The third play is Absolution Green by Paul Kodiak. The play is bookended by sermons by a priest who then takes us into his insightful (and humorous) confessional with three parishoners. Kodiak has won this competition several times, including having his play “The Dead Indian Museum” performed last January as the Shawnee full-length winner.
After intermission the audience returns for “The Birthday Room” by Rich Strack. This show, set in a nursing home, offers the timeless message of “appreciate each day for the gift that it is” and swings from humor to bawdiness to tenderness with ease. A mysterious “elixir of youth” promises to grant the residents a few moments of “feeling as if they were fifty instead of eighty” when they drink it and humorous and poignant moments are the result.
The next play is “Angel on the Yellow Couch” by K.K. Gordon.

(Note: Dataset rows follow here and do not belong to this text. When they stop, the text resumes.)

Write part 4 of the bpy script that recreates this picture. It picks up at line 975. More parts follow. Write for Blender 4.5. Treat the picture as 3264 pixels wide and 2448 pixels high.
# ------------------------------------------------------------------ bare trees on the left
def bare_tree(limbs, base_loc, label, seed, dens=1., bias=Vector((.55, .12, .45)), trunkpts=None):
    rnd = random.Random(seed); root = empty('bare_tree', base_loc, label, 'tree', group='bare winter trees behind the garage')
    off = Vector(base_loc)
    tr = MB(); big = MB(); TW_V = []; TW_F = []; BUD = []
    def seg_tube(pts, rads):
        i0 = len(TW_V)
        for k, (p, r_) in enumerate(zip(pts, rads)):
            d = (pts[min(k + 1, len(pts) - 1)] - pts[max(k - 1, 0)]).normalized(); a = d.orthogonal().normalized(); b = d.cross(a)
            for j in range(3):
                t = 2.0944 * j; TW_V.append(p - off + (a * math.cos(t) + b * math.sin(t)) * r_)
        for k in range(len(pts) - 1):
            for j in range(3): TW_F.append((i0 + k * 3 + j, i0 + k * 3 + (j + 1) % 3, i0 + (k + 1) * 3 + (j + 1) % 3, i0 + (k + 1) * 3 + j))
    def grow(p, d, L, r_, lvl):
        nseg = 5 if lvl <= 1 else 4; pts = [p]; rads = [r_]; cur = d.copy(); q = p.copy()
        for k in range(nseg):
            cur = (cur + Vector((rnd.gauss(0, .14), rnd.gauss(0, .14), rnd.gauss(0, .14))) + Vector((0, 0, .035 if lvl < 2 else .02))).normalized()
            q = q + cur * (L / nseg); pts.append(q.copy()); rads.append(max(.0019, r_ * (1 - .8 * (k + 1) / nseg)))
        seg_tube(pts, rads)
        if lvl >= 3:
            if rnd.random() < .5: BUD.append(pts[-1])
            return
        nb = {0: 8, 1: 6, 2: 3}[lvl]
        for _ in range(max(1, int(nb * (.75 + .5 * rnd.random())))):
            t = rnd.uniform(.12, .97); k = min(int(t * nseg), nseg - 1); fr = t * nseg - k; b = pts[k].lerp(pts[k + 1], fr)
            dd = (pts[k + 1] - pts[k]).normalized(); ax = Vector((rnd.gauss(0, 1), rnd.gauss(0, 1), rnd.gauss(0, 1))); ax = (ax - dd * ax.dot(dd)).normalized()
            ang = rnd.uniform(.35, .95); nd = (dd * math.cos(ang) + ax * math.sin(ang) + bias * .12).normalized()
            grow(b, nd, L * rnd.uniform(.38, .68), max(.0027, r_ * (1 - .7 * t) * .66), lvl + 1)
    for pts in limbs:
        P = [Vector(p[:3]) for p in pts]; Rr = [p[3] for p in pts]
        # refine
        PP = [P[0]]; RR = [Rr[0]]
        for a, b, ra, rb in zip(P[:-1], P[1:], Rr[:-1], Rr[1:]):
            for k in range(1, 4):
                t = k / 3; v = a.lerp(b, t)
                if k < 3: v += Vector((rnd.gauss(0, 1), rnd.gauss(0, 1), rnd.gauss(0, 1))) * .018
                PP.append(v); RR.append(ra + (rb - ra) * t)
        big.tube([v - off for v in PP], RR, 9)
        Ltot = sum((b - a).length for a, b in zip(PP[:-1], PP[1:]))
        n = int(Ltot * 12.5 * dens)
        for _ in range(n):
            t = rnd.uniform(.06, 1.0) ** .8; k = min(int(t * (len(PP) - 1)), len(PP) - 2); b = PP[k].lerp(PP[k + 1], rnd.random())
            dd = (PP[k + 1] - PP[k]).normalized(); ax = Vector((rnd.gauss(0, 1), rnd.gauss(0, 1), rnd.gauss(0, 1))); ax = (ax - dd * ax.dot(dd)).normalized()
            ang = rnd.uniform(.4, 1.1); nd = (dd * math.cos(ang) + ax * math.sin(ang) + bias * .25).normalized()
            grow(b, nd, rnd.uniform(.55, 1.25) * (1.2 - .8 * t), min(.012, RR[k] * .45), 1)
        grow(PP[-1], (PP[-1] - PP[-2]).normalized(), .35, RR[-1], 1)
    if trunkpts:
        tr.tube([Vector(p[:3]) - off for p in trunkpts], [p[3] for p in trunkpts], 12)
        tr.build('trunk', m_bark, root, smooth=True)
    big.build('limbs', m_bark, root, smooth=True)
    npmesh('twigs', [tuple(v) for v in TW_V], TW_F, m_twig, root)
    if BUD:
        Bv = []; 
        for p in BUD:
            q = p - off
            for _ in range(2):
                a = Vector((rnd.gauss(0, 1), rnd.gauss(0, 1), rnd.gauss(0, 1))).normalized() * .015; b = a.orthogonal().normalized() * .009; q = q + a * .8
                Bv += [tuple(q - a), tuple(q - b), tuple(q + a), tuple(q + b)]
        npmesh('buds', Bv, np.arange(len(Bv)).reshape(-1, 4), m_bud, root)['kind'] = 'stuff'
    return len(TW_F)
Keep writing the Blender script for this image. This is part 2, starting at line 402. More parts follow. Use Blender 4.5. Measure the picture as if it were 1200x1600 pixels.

This is a quirky, fast-paced and funny little piece about the expectations we set on others with regard to love. A young man is in love with his best friend's sister-in-law and yet his friend refuses to divulge her phone number as he believes his sister-in-law is completely wrong for his friend. The sister-in-law appears as an unseen “angel” between them as they discuss her and it makes for a clever piece.
The evening concludes with “The Counterfeit Dick” by Zanne Hall. This play concerns a successful but reclusive writer who is visited by the manifestation of the frustrated main character of his novels, an abrasive and no-nonsense private investigator the likes of Sam Spade.
There is something satisfying about seeing a new show at a festival such as this, especially hen this is the first time the piece has been produced and you are the first audience to see it. The Shawnee Playhouse does a fine job with these six shows and audiences will surely be made to feel as if they are also a part of the creative process when they see these six fine one-acts.
“The Messenger”, a SOPS winner written by Paul Kodiak, went on to New York and was named a top ten theatre pick by the New York Daily News and also won two NEPTA awards. Another past winner “Ethereal Killers” by Zanne Hall was performed Off Broadway and is currently part of the New Ten Minute Plays at Manhattan Repertory Theatre.
If you are interested in seeing intriguing and varied new works which might quite possibly be heading to New York City in the near future (at a much better price than you will pay for them Off Broadway) you would be wise to take a short drive to the Shawnee Playhouse and see the winners of the Shawnee Original Playwriting Series. You will also be supporting original theater and the arts by skipping the blockbuster movie for something more rewarding.